The Rogers Sisters - The Invisible Deck (Too Pure)
4/5
By: Michael Cragg
The Rogers Sisters aren't all that they appear to be. For a start, they aren't all sisters. Secondly, they aren't all women, sisters Jennifer and Laura joined by honorary member, Miyuki Furtado. It's his yelping vocals that anchor the catchy first single, 'Why Won't You?'. Coming on like a hybrid of The White Stripes' minimal blues-rock and The Rapture's funky bass lines, it shares both these acts effortless ability to sound completely relevant and yet refer back to the musical past. It also displays The Rogers Sisters' contempt with being pigeon holed, preferring instead to pour all their influences- a dash of Talking Heads, some 80s stadium rock, the Detroit scene they were formed in- into a melting pot and see what comes out.

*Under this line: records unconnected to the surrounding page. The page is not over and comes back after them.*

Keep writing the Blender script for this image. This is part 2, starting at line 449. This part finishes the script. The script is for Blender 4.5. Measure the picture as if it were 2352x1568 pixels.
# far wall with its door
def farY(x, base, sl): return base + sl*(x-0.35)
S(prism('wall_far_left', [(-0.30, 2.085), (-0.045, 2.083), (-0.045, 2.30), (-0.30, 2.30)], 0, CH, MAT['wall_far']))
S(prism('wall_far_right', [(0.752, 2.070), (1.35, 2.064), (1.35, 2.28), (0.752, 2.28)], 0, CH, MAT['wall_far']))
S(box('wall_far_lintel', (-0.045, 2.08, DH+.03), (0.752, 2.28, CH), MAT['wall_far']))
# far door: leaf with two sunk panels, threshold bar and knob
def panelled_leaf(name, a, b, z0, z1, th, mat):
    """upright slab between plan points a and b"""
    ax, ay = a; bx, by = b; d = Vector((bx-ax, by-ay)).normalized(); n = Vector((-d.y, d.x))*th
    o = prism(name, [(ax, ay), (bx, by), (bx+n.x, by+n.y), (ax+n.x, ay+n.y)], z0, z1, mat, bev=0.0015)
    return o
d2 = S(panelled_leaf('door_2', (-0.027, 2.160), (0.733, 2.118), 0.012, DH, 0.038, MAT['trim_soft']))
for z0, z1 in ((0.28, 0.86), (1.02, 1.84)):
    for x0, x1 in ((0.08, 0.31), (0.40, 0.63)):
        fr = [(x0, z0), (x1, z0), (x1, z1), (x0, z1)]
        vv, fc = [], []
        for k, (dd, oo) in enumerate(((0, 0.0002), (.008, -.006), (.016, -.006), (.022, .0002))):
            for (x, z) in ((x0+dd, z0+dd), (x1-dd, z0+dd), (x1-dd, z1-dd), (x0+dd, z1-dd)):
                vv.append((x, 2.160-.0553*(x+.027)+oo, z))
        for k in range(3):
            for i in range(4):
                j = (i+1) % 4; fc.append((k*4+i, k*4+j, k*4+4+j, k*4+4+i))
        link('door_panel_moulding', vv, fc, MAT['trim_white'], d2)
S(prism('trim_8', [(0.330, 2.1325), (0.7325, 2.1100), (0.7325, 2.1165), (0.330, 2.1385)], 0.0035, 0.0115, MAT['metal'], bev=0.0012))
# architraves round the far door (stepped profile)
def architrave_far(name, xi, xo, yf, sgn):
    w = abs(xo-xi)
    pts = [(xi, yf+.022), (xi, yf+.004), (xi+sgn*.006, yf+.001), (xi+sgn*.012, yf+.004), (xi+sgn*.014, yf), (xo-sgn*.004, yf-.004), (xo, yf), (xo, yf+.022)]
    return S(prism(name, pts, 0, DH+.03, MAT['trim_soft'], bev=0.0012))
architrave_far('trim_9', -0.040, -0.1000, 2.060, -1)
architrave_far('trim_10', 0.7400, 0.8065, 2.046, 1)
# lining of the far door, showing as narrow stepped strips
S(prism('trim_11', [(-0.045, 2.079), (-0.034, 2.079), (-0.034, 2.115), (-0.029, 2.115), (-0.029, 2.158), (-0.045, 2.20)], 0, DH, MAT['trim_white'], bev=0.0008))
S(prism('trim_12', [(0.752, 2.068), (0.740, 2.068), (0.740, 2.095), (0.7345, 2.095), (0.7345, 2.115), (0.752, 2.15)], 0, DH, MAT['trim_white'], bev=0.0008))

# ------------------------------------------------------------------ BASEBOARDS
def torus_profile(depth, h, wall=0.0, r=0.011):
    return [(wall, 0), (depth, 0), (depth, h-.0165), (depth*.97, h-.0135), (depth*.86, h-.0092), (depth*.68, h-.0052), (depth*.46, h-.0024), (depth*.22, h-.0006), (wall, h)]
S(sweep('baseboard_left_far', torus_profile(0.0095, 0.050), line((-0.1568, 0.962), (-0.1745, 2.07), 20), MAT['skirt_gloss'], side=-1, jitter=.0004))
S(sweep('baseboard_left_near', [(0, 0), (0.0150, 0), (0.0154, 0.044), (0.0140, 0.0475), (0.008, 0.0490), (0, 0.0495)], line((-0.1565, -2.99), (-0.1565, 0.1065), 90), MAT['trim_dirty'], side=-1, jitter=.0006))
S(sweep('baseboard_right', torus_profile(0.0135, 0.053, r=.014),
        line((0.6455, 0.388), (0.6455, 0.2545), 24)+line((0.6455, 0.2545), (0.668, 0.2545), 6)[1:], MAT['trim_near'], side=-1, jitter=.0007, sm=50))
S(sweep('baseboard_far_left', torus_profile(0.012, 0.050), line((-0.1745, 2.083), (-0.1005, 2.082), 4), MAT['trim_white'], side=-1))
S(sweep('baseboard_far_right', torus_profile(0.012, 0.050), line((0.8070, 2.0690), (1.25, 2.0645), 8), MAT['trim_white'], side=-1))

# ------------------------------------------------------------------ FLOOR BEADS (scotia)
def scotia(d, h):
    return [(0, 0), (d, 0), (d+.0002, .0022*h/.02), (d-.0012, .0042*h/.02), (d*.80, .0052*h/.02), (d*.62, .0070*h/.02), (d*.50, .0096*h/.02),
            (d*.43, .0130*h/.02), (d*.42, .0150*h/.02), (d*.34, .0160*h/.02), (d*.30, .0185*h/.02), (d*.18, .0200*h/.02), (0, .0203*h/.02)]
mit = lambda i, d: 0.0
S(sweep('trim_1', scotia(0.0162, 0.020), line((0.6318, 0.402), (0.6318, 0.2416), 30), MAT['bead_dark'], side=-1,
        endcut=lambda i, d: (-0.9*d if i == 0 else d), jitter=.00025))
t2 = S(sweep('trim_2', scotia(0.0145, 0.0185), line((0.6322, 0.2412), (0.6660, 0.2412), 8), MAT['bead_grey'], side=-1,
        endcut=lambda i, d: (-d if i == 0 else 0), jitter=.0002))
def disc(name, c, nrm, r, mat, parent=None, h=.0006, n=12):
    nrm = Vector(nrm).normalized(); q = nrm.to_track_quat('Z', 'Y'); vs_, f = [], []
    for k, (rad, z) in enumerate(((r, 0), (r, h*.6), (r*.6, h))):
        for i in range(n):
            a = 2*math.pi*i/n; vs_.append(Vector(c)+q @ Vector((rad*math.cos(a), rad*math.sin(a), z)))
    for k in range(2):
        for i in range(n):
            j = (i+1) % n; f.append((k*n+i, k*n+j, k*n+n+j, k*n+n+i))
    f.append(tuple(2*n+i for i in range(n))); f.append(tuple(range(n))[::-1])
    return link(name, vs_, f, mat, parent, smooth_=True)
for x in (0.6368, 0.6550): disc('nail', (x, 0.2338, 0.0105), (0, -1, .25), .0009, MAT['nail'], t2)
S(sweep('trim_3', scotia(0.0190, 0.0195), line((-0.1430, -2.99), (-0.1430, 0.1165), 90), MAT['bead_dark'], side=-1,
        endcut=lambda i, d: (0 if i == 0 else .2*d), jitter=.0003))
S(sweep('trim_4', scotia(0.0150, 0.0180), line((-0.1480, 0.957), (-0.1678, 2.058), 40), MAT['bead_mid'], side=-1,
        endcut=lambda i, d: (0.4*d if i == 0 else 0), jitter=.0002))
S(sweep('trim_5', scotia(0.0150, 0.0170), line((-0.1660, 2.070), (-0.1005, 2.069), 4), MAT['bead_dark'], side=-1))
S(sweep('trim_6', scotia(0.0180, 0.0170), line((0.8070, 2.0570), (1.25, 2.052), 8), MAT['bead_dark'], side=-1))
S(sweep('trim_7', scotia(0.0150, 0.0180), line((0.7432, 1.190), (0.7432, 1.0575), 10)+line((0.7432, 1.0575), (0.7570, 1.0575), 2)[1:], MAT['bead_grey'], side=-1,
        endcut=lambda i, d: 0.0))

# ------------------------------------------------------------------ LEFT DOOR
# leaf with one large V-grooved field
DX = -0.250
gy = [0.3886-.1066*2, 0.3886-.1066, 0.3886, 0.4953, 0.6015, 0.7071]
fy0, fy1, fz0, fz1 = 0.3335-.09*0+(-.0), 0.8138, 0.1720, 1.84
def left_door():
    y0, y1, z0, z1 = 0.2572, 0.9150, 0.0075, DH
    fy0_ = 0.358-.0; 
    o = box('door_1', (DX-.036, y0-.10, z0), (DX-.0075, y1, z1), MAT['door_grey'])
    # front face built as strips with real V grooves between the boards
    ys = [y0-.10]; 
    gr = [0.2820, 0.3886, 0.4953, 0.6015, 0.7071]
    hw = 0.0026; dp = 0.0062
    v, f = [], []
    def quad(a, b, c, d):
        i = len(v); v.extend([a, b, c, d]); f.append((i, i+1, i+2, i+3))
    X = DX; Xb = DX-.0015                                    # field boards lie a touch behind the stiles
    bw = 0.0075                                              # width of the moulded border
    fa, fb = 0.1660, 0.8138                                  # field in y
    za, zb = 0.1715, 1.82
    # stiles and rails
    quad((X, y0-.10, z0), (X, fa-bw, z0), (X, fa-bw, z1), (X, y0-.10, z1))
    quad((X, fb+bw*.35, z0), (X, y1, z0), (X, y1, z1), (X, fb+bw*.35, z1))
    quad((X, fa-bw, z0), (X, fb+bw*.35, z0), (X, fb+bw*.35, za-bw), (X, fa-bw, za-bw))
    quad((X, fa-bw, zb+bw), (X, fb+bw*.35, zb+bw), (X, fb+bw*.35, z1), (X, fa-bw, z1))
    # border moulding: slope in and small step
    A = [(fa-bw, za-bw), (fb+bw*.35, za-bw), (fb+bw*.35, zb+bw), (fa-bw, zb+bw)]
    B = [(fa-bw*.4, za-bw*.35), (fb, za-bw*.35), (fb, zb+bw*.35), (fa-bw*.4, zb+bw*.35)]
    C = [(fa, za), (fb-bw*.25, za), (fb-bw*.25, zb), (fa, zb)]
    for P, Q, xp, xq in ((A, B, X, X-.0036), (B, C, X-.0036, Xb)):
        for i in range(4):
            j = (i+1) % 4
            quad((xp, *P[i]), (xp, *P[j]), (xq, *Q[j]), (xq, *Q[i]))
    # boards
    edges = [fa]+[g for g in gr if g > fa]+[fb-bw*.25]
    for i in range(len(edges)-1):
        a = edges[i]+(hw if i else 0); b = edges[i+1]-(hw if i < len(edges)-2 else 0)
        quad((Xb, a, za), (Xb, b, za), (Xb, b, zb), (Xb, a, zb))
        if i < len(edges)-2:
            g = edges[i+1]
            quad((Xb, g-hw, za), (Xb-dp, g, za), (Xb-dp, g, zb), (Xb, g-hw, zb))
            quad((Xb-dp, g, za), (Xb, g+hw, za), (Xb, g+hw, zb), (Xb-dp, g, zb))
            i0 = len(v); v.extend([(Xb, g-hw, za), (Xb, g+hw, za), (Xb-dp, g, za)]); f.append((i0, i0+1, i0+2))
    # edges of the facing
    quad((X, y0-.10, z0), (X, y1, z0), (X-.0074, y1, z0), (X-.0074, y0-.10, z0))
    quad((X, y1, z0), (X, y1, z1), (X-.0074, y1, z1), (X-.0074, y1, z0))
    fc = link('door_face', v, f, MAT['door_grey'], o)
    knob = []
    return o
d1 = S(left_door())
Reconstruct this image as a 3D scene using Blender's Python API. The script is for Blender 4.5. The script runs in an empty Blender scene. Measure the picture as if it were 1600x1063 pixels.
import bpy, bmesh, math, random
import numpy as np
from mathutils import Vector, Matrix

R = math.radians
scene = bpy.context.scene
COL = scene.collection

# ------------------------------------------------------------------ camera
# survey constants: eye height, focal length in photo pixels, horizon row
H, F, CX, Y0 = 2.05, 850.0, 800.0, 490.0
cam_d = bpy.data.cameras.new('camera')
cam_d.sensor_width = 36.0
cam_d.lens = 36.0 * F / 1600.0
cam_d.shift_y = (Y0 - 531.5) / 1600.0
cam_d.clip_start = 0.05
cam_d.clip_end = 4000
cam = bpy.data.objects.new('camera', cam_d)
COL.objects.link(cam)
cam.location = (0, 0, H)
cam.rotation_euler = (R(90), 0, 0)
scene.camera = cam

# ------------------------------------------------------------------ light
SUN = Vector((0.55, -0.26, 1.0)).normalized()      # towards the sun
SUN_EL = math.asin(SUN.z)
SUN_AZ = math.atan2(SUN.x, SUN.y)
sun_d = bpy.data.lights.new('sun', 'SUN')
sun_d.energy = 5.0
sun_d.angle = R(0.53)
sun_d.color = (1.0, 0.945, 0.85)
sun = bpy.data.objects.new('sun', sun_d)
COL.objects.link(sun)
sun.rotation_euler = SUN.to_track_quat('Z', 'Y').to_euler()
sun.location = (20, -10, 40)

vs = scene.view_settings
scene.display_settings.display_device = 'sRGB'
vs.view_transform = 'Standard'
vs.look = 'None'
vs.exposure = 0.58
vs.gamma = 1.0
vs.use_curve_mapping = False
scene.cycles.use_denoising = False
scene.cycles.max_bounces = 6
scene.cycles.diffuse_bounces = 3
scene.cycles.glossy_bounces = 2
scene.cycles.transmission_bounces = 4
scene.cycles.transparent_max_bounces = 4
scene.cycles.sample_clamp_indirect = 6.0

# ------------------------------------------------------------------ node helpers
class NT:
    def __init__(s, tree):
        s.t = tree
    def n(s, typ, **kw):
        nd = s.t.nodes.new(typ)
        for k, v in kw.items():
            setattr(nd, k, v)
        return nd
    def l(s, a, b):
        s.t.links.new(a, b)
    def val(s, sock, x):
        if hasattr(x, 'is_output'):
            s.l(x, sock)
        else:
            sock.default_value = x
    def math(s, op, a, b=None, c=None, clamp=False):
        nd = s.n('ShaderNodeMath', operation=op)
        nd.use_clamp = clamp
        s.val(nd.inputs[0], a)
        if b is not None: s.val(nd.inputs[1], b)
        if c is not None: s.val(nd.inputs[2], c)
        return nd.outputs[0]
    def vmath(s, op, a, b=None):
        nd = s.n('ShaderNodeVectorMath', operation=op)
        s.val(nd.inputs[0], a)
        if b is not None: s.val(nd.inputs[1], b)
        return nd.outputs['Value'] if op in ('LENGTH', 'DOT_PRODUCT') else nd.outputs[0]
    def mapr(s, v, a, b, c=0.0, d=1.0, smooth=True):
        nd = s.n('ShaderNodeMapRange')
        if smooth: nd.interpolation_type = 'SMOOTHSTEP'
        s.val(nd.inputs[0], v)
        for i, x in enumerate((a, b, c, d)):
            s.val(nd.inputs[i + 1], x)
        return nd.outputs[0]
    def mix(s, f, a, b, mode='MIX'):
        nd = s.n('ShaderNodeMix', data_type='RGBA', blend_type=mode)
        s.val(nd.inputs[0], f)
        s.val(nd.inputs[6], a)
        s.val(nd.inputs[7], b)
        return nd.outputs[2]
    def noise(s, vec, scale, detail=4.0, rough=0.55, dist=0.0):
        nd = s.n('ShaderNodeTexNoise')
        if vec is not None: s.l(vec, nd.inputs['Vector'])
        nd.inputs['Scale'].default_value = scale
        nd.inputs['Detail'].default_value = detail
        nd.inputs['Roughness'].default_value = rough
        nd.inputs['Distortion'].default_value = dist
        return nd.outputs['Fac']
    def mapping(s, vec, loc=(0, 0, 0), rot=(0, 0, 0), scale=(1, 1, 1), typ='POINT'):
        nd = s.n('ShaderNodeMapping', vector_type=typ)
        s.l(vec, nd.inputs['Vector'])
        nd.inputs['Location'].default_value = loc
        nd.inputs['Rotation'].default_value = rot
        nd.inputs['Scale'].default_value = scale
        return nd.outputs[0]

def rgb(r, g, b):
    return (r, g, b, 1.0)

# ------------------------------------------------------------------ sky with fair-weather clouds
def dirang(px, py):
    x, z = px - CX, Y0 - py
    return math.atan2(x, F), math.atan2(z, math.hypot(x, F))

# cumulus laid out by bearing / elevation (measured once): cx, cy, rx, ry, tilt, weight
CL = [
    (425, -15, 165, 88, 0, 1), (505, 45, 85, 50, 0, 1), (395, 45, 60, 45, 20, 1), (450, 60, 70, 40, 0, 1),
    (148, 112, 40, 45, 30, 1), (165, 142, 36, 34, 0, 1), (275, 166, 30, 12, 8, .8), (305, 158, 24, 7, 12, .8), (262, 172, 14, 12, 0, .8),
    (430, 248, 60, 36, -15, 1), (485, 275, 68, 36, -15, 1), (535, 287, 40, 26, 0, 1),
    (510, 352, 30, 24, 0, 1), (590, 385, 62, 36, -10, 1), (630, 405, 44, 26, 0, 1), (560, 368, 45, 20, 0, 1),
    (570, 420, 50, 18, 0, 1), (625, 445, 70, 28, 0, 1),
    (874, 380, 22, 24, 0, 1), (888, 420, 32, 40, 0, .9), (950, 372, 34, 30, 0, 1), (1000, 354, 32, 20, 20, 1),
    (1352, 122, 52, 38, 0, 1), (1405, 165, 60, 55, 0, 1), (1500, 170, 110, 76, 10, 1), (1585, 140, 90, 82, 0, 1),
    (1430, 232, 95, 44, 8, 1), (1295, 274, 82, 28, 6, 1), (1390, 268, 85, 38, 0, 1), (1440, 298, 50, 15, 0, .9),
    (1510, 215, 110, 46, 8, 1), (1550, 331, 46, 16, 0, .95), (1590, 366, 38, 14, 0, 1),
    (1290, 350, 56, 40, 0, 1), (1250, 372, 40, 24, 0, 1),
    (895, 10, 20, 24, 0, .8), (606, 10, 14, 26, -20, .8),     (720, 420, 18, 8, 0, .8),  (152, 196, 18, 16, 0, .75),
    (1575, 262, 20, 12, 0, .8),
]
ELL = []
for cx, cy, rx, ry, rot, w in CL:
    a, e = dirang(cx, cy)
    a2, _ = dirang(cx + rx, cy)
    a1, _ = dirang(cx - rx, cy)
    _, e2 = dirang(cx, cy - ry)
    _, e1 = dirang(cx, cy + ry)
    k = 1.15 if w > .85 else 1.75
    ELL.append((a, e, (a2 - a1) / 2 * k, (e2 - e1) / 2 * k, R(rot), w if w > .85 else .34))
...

If 'Why Won't You?' is the perfect single, then 'Your Littlest World' and the eight-minute album closer 'Sooner Or Later' swap the pop hooks for discordant shards of guitar feedback and repetitive lyrics. As impressive as these songs are it only makes you yearn for the three-minute blasts that open the album. These return in the form of the brilliant 'The Clock', which marries a staccato drumbeat with a brilliant call and response lyric, and the previously released glam stomp of 'Emotion Control'.
In the past The Rogers Sisters have been labelled 'political', mainly because they used a picture of George Bush on the cover of their hard-to-find debut, 'Purely Evil'. But anyone expecting a polemic on the state of the nation will be disappointed, the band choosing instead the well-worn road of abstract dissatisfaction; "Terror brought the world to order/ Lecherous heathens had to free us/ Bury our souls and saw our feet off". These lyrics from 'The Light' are, however, placed above a tight, synapse- snapping pop melody that takes any tendency for maudlin introspection and sticks a rocket up its arse.
'The Invisible Deck' is one of those - an album that may take a few listens, but once it gets under your skin it will remain there for a while. Ignore the six minute long drones and head instead to the short blasts of modern day paranoia and restlessness; they're more fun, promise!